[BEGIN]

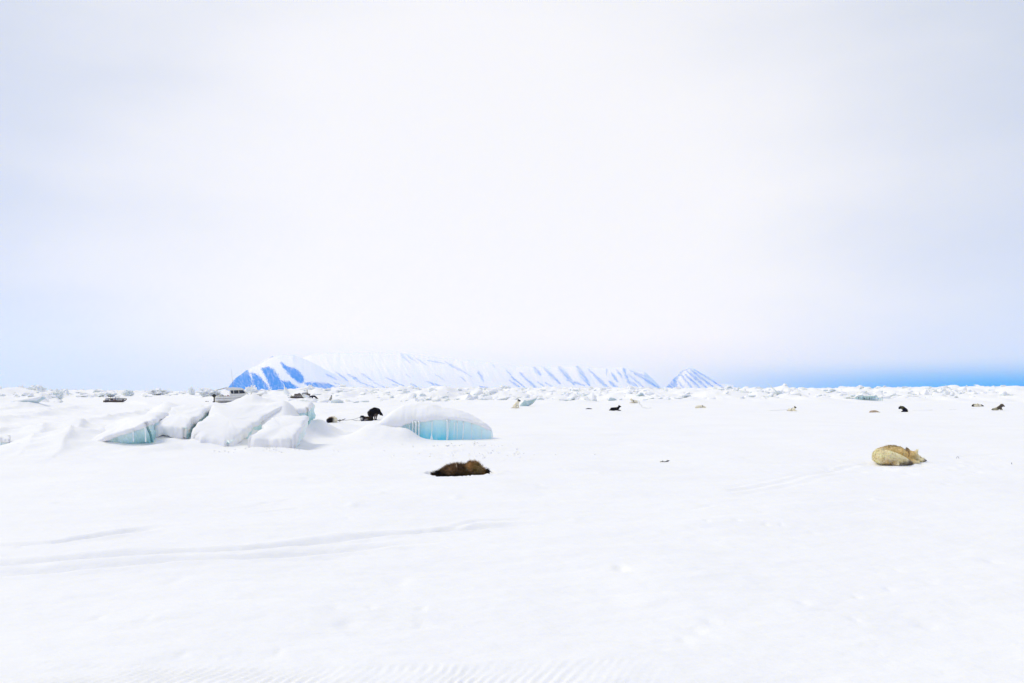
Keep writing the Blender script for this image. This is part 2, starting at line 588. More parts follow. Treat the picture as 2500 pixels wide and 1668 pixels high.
RG = 27000.0
rr = np.concatenate([np.array([0.02, 0.8, 1.6, 2.3]), np.geomspace(2.9, 26, 430), np.geomspace(26.3, 420, 300), np.geomspace(440, RG, 30)])
aa = np.concatenate([np.linspace(-R(37), R(37), 780), np.linspace(R(37), R(323), 60)[1:-1]])
A2, R2 = np.meshgrid(aa, rr)
X, Y = R2 * np.sin(A2), R2 * np.cos(A2)
Z = ground_h(X.copy(), Y.copy())
Z[:3] = np.minimum(Z[:3], 0.05)
V = np.stack([X, Y, Z], -1).reshape(-1, 3)
nr, na = X.shape
I = np.arange(nr * na).reshape(nr, na)
J = np.roll(I, -1, axis=1)
F = np.stack([I[:-1], I[1:], J[1:], J[:-1]], -1).reshape(-1, 4)
F = F[:, ::-1] if np.cross(V[F[0, 1]] - V[F[0, 0]], V[F[0, 2]] - V[F[0, 0]])[2] < 0 else F
ground = mk('ground', np_mesh('ground', V, F), M_SNOW)
tag(ground, 'flat wind-packed snow on the sea ice with old tracks', kind='structure')

# ------------------------------------------------------------------ mountains on the far shore (25 km)
DM = 25000.0
UM = DM / FPX                              # metres per photo pixel at that range


def z2(x, y):
    return (400 + x / 5.595, 850 + y / 5.595)


def z7(x, y):
    return (530 + x / 3.507, 840 + y / 3.507)


def z8(x, y):
    return (1150 + x / 3.357, 860 + y / 3.357)


def in_poly(px, py, poly):
    c = np.zeros(px.shape, bool)
    n = len(poly)
    for i in range(n):
        x1, y1 = poly[i]
        x2, y2 = poly[(i + 1) % n]
        cond = ((y1 > py) != (y2 > py)) & (px < (x2 - x1) * (py - y1) / (y2 - y1 + 1e-9) + x1)
        c ^= cond
    return c


def edge_dist(px, py, poly):
    d = np.full(px.shape, 1e9)
    for i in range(len(poly)):
        d = np.minimum(d, seg_dist(px, py, poly[i], poly[(i + 1) % len(poly)])[0])
    return d


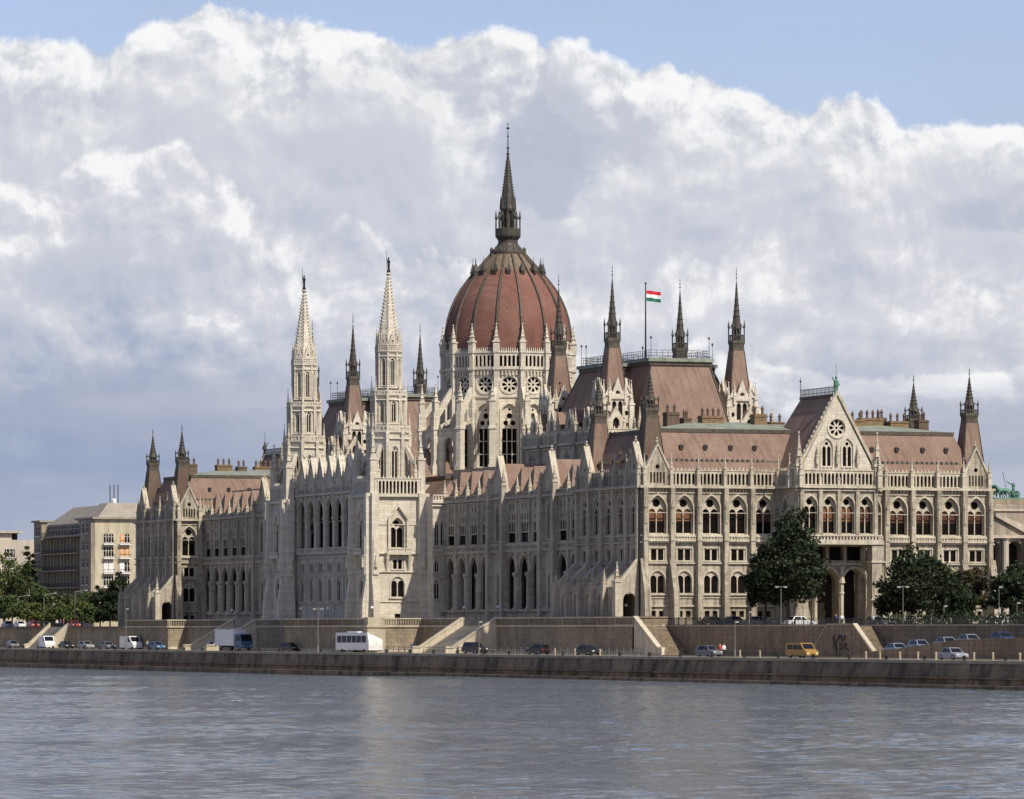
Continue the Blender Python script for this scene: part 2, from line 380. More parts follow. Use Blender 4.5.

[END]

WHAT THE EXERCISE ASKS: From the entries above, collect every line with the string "script" in it.

WRITTEN RESPONSE:
Keep writing the Blender script for this image. This is part 2, starting at line 588. More parts follow. Treat the picture as 2500 pixels wide and 1668 pixels high.
Continue the Blender Python script for this scene: part 2, from line 380. More parts follow. Use Blender 4.5.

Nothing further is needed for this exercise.